This is just a little background on what I meant by “I think I’ve found a ‘structure’ I can live with” that I mentioned in my last post.
For the longest time, I’ve been frustrated with blog formats (which is why I drive people nuts with changing my site so much because I like exploring and experimenting with different things). Therefore instead of the typical blog format, I’ve instead been searching for a format that focused more on a “spaces” approach (i.e. rooms, etc) because different spaces allowed for different forms of social interaction. In effect, each room or environment that we step into in the real world, changes how we socially interact with others. In a business environment, we may be speak professionally, not letting our emotions show. Yet in the back corner of a quite cafe, we may express our deepest emotions to a good friend. And even more so, in a night club environment we may speak and behave wildly different with others, as we let go of a lot of the things that may hold us back from expressing ourselves fully. Therefore each environment provides a different social context to interact within and will change how we outwardly express ourselves.

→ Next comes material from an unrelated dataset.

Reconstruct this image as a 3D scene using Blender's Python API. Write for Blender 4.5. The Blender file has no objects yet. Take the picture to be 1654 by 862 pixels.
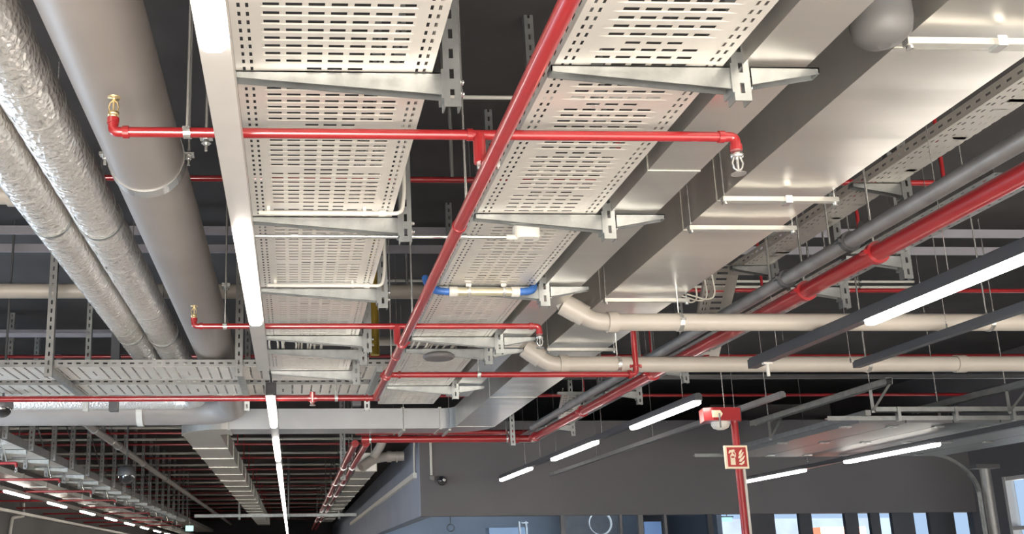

Now here’s what I just realized though. My website here is not so much a “space” but instead is more an extension of myself. Specifically an extension of my thoughts and interests. As others like Dave Winer have pointed out, it is more like a conversation “river”. Yet within this river are streams of focused conversations on specific topics of interest. That is the approach that I’ve finally decided upon and will go forward with. One of the main benefits of this approach is that it will allow me to feel like a “whole” person because my one conversation “river” will switch from various stream topic categories. Therefore I might talk about technology one post, culture another, and then computer gaming in the next. In effect, this allows me to relay my full identity, not just a single fragment or facet of it.
And yet the greatest strength of this approach, its wholeness, is also possibly its greatest weakness. A lot of people today are not interested in knowing everything about a person which is why most bloggers recommend having a very focused topic niche for your blog. Instead they recommend creating different sites. I, for some reason, just can’t do this. I’ve tried and I keep feel like I’m fragmenting myself so that people only see certain sides of me to the point of being stereotyped. In addition, I find separate sites a really complex approach for maintaining my conversations, as I’d rather have everything in one location. Therefore, at the very least, if I provide “categories” for my journal, or as I like to call them “topic streams”, people can then so choose to follow only a single conversation stream instead of having to listen to everything I have to say.
Of course, in closing, the hilarious thing here is that the format I’ve now chosen is very similar to the default blogging format that many people use today. In a sense, I’ve come full circle. Believe me though, I still don’t think it’s perfect. I’ve got a few other ideas that I’d like to experiment with but due to the approach I’ll be taking, this experimentation “shouldn’t” alter my current structure but hopefully will instead work with it.